Neither of these things is going to change; human greed is more constant than the North Star. We Americans don't even define ourselves as "citizens" anymore. We are consumers. We consume massive amounts of food, raw materials, manufactured goods and drugs of all kinds, ranging from caffeine to heroin. Some Buddhists have long since relegated us to the status of a nation of hungry ghosts. Hungry ghosts are what's left over when a sentient being has become so overwhelmed with the need to consume that it loses every other aspect of its being. A hungry ghost is represented in the literature as a gaping mouth supported on a stalk of flesh. Way scary.

What worries me is the inevitable legalization of drugs in the service of consuming, particularly marijuana. Ostensibly, this will be to stem the violence. Really, it will be to provide revenue. In case anybody has missed it, we need money. Loads of it is barking at the back door, and all we have to do is let it in.

My problem with legalizing marijuana has nothing to do with drugs destroying the fabric of society. Nor am I worried about cannabis being a gateway drug, though it often incidentally is.

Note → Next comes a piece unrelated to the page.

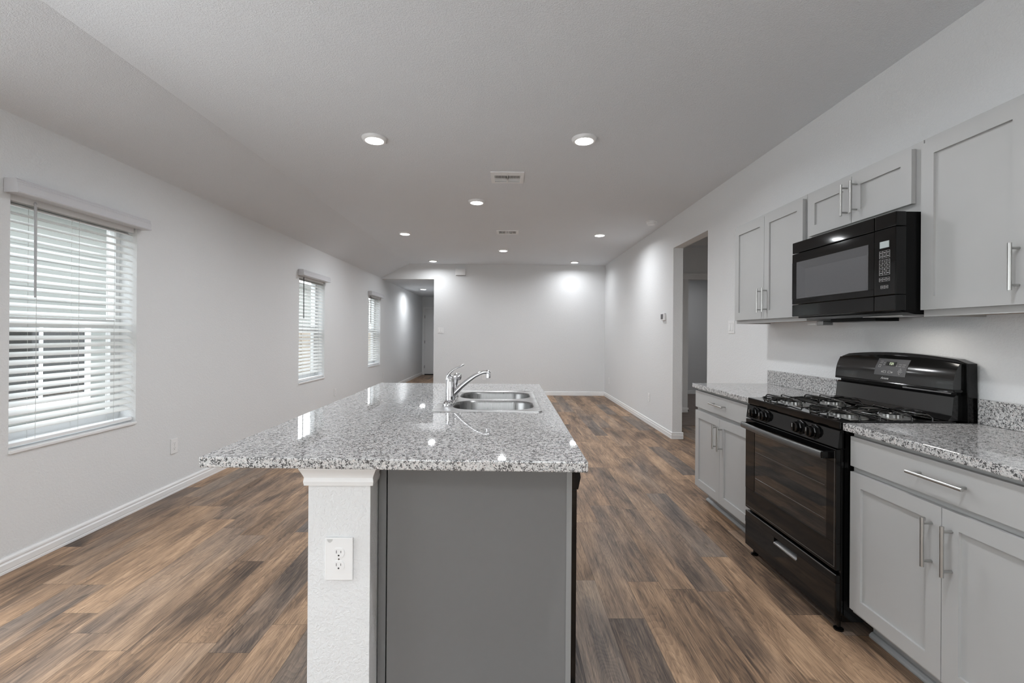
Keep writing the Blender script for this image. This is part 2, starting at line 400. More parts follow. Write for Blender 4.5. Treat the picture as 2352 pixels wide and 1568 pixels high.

No, my problem with the gange is that potheads are irritating, and I dislike being around them. You ask one of them a simple question, like, what time is it?, and he goes on about time having no meaning because of some physics he heard about on Star Trek: The Next Generation, in which there are, like, zillions of dimensions and, like, given all that and the fact the dinosaurs died out 150 million years ago, who cares what time it is?

All you wanted to know was whether it was closer to 3 or 4, because you still had to go to the store and were worried about traffic on Speedway Boulevard.

And then there's the Shaun of the Dead factor. For those of you who shun cinéma vérité, Shaun is a much-better-than-average zombie movie, although my favorite will always be the original Night of the Living Dead. Man, those were some zombies. Those clawing, scraping, eternally insistent deadbeats were scarier than any of their descendents, but I digress.

One morning, Shaun awakens hung over and heads out of his apartment across the street to the neighborhood bodega. He fails to notice not just that the street is choked with dead bodies and wrecked cars; he fails to notice the bloody handprints on the refrigerator case in the store. Totally oblivious to his surroundings, he grabs his pint of orange juice, leaves some money on the counter and splits.

As far as I can tell, people these days are already half-zombie. Nobody is where they're supposed to be. They are wired up, plugged in, tuned out and voluntarily at the beck and call of so many electronic masters that they can hardly see straight. We have middle-age women jogging down the street iPod-ing Rod Stewart's latest-lounge lizard act at maximum volume to the degree that they fail to hear the fully loaded Wal-Mart semi as it bears down on them; the semi driver has become distracted while text-messaging his girlfriend for the third time because he's not getting the immediate response he's used to and assumes, therefore, that she must be fucking someone else. She, meanwhile, is in the bedroom screaming her lungs out, having failed, yet again, to download the latest Black Keys CD from her Mac into her own iPod, for free.

If only the middle-age woman had left Rod at home, electing instead to listen to the birds and actually hear large, fast-moving vehicles as they veer dramatically off course. If only the trucker had not felt entitled to an immediate response from his hissy-fitting girlfriend. If only the girlfriend had listened for the phone instead of pounding her computer monitor. Think of the mayhem that could have been avoided.

In the very near future, not only will we have to deal as a matter of course with all of this; nearly all of the people doing it will be stoned.

I have seen the enemy, and he is us. Dude.